### PROVIDED DATA

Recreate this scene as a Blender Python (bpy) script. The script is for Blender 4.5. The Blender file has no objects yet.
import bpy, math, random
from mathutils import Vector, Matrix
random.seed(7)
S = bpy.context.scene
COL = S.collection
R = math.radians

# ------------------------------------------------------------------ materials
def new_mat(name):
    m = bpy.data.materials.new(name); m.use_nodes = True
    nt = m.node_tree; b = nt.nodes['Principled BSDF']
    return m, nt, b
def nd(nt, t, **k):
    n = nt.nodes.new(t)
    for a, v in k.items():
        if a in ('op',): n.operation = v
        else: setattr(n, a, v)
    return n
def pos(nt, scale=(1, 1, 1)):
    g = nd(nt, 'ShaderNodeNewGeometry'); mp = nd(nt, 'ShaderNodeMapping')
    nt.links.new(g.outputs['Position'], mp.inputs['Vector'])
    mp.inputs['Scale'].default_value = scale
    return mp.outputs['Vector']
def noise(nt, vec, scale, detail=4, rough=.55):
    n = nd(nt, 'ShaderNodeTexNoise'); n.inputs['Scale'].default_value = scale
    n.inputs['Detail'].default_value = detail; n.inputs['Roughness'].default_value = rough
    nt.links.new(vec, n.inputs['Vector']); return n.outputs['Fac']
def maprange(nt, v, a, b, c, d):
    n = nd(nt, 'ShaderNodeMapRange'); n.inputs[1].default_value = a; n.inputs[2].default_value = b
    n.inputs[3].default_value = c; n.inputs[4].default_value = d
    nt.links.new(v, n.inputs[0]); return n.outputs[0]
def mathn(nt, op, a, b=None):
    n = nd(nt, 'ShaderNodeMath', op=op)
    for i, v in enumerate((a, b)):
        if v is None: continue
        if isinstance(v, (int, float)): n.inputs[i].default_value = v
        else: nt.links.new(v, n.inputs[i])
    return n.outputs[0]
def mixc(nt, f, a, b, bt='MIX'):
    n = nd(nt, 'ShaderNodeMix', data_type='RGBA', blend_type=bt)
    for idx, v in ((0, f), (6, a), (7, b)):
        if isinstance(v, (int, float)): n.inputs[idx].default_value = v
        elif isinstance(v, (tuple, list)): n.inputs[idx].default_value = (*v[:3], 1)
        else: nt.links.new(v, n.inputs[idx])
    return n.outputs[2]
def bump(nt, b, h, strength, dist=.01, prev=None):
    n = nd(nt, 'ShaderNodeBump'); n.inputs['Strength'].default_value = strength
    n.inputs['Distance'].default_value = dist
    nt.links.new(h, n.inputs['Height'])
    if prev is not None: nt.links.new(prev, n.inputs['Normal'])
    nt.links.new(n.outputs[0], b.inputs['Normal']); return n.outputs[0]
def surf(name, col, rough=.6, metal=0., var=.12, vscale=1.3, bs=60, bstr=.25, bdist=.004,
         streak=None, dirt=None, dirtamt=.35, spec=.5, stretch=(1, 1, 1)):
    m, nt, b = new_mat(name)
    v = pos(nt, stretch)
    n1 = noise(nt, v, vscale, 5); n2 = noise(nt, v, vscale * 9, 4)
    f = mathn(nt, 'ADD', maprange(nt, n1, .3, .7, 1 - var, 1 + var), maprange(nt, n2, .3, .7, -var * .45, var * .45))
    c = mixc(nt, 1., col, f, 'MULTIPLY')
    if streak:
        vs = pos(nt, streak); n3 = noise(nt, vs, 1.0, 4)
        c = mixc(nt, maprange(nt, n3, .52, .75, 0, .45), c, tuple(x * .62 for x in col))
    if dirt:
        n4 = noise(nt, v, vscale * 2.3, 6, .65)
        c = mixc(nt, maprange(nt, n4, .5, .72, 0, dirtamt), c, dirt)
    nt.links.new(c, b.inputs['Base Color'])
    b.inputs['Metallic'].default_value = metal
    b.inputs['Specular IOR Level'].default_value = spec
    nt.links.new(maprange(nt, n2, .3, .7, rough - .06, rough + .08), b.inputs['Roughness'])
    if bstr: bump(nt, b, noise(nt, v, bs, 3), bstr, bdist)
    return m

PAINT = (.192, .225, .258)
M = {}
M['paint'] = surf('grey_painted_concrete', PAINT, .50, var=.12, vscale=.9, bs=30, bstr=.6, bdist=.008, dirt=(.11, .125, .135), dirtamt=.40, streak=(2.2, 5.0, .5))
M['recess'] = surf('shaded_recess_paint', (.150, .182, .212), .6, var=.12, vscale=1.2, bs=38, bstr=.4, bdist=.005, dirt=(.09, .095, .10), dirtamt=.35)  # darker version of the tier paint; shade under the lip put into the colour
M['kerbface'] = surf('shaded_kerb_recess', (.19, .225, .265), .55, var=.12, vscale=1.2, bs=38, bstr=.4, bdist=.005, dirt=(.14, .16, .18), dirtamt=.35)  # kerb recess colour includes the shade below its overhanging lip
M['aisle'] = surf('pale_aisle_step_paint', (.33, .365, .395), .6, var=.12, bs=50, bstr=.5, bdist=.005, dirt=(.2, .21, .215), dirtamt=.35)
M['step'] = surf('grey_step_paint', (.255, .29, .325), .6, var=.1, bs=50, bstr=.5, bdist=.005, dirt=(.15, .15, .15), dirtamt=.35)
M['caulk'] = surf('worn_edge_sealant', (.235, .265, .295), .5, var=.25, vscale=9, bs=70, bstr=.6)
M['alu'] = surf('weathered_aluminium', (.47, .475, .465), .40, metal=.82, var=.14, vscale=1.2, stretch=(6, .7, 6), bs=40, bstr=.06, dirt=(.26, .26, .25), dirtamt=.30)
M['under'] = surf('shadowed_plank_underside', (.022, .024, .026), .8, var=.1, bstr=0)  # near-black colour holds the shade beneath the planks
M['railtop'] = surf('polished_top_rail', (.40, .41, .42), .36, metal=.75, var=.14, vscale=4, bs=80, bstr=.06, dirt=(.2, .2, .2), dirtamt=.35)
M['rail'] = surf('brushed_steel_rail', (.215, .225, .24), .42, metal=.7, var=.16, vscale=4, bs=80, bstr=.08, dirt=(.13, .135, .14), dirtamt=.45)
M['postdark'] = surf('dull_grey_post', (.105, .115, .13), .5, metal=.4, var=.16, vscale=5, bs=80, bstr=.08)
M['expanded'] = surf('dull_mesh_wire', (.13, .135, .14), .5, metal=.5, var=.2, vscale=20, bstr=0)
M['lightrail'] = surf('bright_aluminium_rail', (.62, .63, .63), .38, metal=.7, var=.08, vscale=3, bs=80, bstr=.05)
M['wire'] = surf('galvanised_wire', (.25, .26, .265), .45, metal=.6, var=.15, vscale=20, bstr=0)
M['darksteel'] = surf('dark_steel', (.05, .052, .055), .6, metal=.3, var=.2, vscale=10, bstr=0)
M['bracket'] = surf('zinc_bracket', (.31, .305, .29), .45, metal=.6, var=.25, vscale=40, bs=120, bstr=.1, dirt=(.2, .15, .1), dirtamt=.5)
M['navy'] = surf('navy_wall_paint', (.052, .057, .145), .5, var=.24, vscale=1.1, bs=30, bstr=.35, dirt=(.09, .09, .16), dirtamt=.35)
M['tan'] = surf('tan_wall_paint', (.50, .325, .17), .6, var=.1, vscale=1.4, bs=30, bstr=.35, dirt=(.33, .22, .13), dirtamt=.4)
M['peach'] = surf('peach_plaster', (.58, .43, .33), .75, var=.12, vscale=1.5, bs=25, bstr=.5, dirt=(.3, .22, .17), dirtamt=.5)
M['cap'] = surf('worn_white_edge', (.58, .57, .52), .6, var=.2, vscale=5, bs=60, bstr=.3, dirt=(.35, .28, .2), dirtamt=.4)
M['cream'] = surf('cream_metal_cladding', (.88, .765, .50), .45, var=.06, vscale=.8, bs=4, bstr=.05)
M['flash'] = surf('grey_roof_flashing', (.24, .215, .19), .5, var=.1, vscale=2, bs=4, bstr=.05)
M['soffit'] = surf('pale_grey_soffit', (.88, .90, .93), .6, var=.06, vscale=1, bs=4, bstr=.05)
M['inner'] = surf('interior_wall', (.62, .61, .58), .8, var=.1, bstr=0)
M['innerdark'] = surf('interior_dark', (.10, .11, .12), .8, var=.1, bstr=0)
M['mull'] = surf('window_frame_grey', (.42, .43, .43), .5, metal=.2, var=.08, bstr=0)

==

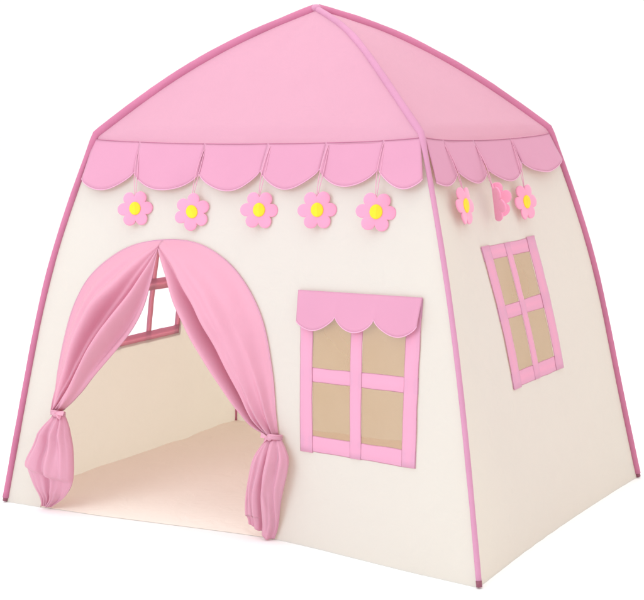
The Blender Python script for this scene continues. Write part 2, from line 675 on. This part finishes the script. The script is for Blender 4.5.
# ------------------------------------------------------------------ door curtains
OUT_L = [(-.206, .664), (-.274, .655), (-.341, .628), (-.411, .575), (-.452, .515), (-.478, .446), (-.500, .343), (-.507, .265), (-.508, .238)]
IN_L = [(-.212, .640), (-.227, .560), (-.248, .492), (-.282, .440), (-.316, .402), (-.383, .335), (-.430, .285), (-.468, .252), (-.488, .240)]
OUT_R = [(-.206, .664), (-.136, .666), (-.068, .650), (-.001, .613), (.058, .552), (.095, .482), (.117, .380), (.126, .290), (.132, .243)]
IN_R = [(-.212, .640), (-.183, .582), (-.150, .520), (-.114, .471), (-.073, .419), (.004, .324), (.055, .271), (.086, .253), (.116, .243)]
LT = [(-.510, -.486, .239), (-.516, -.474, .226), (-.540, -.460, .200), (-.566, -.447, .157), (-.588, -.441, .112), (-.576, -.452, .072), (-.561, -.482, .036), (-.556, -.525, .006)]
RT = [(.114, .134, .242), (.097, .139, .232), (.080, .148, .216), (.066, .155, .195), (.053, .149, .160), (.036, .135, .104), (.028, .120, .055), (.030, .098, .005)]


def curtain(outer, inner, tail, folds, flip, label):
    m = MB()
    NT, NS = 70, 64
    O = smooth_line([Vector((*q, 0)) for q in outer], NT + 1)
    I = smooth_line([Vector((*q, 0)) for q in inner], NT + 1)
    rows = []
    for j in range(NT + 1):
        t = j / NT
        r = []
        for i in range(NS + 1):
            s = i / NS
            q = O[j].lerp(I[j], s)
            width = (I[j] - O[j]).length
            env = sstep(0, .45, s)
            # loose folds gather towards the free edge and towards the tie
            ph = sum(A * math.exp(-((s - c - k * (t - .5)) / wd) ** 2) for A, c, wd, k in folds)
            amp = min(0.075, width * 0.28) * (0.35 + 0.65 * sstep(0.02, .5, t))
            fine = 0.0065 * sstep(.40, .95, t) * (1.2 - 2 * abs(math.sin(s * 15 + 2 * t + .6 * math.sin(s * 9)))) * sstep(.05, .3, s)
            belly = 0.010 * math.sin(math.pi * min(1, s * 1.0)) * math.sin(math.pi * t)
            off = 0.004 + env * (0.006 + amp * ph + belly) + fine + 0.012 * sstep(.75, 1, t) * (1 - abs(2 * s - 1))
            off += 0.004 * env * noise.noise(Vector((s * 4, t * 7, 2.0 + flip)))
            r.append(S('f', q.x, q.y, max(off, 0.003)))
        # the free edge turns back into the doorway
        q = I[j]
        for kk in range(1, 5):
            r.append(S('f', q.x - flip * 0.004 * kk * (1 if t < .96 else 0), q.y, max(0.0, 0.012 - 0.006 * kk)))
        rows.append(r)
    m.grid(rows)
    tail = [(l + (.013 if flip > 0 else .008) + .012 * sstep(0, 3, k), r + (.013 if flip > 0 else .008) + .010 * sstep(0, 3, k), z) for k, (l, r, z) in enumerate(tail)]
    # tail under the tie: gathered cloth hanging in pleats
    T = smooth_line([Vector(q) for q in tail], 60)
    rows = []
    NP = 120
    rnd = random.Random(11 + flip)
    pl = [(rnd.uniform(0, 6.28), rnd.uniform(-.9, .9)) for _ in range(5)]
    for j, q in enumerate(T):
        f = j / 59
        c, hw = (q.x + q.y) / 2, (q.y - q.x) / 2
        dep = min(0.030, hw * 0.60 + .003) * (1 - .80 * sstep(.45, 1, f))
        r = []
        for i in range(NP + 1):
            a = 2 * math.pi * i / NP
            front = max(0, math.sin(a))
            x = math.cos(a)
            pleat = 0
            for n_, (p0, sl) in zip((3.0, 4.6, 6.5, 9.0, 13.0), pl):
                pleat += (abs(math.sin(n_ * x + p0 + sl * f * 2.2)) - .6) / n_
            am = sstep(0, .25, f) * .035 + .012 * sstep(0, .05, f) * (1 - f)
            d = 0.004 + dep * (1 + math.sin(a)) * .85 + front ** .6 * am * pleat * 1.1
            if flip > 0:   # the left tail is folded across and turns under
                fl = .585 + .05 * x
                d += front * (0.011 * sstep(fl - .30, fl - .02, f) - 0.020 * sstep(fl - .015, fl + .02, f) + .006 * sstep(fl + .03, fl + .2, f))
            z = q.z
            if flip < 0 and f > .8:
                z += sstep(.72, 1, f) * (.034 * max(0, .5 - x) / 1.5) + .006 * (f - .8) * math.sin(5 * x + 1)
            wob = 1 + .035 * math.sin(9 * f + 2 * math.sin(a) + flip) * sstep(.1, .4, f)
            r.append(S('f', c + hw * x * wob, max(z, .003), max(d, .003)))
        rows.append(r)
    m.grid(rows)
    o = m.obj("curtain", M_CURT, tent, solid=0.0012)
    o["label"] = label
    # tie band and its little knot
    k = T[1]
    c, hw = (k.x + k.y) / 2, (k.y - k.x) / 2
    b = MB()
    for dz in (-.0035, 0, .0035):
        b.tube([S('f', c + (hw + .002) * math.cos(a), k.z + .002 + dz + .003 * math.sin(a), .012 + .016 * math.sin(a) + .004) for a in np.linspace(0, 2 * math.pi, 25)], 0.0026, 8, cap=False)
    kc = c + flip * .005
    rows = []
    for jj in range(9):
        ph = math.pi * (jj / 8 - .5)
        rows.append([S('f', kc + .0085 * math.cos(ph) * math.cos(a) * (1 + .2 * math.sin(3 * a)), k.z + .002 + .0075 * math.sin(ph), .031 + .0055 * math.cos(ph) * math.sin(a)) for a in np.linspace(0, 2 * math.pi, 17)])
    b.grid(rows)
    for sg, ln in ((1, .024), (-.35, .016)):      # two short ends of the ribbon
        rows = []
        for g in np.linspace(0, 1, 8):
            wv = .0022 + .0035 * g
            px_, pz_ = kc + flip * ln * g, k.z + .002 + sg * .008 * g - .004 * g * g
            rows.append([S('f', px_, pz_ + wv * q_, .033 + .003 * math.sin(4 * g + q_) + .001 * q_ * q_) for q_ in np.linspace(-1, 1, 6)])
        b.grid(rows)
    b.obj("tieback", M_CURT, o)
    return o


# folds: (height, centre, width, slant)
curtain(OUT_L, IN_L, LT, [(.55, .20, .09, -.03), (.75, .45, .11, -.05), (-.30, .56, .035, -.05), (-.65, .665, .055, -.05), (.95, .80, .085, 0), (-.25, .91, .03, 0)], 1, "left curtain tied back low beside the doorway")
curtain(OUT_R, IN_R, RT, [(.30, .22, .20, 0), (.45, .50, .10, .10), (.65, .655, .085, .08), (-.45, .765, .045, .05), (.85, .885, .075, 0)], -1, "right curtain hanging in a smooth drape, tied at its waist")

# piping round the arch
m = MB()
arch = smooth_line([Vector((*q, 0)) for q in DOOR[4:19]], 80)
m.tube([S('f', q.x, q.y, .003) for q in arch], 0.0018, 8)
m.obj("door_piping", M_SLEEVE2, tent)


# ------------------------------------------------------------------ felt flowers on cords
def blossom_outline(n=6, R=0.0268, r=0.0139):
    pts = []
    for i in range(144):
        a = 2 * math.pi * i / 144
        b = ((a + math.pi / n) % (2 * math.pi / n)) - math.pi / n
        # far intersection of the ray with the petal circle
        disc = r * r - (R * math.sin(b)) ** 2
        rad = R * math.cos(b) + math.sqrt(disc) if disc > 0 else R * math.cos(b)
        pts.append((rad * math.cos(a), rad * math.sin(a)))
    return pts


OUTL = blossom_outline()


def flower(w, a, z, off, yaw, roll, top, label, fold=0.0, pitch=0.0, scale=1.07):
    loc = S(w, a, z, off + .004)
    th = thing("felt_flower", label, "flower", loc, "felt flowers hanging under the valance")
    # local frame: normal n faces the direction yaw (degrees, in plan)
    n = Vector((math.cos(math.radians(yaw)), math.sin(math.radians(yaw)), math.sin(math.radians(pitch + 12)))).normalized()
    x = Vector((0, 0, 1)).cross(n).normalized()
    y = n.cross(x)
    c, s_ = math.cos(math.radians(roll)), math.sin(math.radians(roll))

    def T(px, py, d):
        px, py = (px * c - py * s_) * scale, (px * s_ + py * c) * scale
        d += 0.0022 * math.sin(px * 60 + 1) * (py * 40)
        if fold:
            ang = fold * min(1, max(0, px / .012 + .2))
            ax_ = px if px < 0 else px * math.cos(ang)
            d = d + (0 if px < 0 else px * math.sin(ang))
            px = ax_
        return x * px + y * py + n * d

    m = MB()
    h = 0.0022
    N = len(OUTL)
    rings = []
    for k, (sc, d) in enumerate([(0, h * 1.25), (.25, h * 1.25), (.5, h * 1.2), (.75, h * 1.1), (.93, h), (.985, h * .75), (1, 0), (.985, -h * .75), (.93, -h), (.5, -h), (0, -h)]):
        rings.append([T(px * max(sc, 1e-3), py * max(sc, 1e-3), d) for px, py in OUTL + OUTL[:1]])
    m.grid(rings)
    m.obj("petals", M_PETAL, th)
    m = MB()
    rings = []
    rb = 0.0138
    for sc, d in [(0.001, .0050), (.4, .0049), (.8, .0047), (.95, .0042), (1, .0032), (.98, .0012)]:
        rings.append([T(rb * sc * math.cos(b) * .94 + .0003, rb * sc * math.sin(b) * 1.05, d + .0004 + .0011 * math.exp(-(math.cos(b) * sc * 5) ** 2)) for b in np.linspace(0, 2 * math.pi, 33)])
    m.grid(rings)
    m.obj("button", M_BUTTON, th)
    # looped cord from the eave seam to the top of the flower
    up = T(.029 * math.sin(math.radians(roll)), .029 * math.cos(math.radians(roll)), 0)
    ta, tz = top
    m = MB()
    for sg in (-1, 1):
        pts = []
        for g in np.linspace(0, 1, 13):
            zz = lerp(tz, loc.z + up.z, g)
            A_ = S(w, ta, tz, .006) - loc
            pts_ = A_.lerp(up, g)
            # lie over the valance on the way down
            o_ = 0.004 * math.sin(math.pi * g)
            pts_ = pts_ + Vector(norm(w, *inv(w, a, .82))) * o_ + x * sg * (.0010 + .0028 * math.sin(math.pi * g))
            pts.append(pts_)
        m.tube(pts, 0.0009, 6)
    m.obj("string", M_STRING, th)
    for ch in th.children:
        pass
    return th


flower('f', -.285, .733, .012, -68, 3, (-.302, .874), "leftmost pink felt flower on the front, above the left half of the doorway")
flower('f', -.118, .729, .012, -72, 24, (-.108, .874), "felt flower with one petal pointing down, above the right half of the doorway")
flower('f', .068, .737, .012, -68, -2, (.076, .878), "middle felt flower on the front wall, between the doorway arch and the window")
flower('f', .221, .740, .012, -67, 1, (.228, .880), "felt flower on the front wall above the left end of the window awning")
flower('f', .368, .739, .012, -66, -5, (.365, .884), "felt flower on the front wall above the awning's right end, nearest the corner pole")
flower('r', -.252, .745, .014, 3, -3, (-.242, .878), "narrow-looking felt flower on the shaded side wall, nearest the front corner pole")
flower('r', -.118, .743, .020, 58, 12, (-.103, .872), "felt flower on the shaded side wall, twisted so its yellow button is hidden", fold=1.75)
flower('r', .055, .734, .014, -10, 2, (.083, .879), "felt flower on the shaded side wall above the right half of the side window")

---

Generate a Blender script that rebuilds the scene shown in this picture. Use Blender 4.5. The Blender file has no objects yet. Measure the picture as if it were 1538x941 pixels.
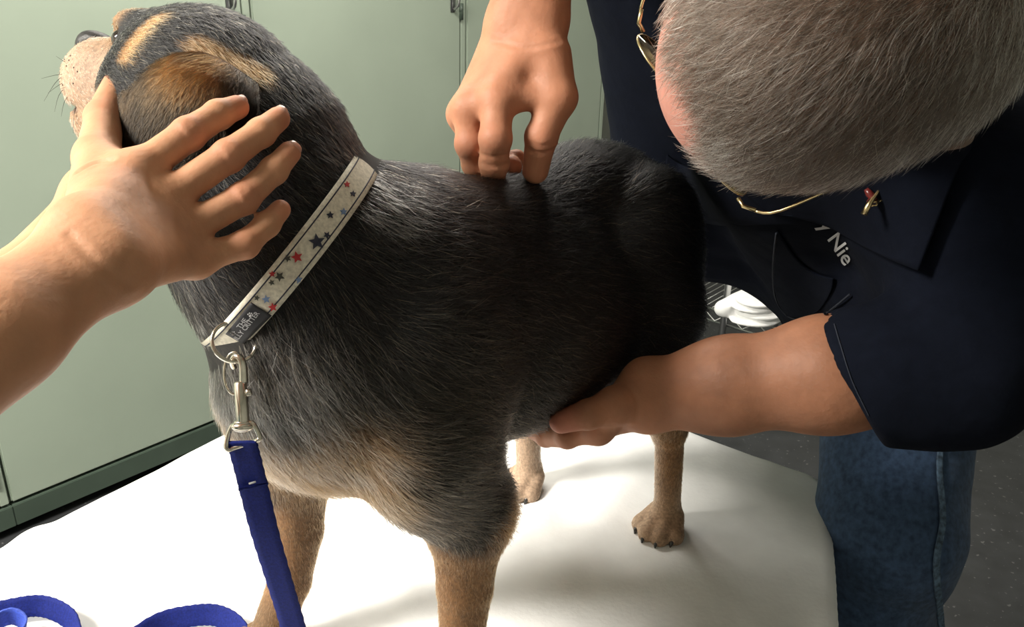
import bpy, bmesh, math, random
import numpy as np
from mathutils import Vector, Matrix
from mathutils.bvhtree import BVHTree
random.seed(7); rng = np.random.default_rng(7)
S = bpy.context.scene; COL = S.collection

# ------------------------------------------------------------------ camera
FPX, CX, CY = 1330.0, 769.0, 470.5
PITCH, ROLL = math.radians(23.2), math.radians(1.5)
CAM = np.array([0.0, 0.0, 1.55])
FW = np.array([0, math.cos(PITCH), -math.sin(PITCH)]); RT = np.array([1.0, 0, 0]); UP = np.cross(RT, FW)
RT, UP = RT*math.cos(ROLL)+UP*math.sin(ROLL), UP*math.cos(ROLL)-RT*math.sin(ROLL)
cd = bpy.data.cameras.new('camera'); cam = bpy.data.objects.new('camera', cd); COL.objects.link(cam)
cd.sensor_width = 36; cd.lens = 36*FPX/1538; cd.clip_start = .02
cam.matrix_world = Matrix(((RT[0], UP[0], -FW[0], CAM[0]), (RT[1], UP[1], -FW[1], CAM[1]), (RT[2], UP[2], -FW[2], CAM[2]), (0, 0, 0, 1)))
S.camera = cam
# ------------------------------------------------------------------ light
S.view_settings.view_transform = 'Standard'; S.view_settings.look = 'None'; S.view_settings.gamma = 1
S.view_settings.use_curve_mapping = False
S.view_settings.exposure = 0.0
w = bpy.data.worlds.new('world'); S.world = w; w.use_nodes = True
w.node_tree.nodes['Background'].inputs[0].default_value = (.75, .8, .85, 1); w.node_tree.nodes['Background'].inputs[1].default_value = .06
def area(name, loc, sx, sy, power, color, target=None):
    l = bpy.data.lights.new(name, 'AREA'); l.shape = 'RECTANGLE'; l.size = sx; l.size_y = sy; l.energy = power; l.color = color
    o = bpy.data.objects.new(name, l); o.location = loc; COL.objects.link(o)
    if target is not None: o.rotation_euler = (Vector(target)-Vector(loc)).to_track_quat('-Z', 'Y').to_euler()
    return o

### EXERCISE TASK
From the listing above, output exactly the run of lines that starts with the line containing "Recreate this scene" and ends with the line containing "R = math.radians".

### ANSWER FOR THE TASK
Recreate this scene as a Blender Python (bpy) script. The script is for Blender 4.5. The Blender file has no objects yet.
import bpy, math, random
from mathutils import Vector, Matrix
random.seed(7)
S = bpy.context.scene
COL = S.collection
R = math.radians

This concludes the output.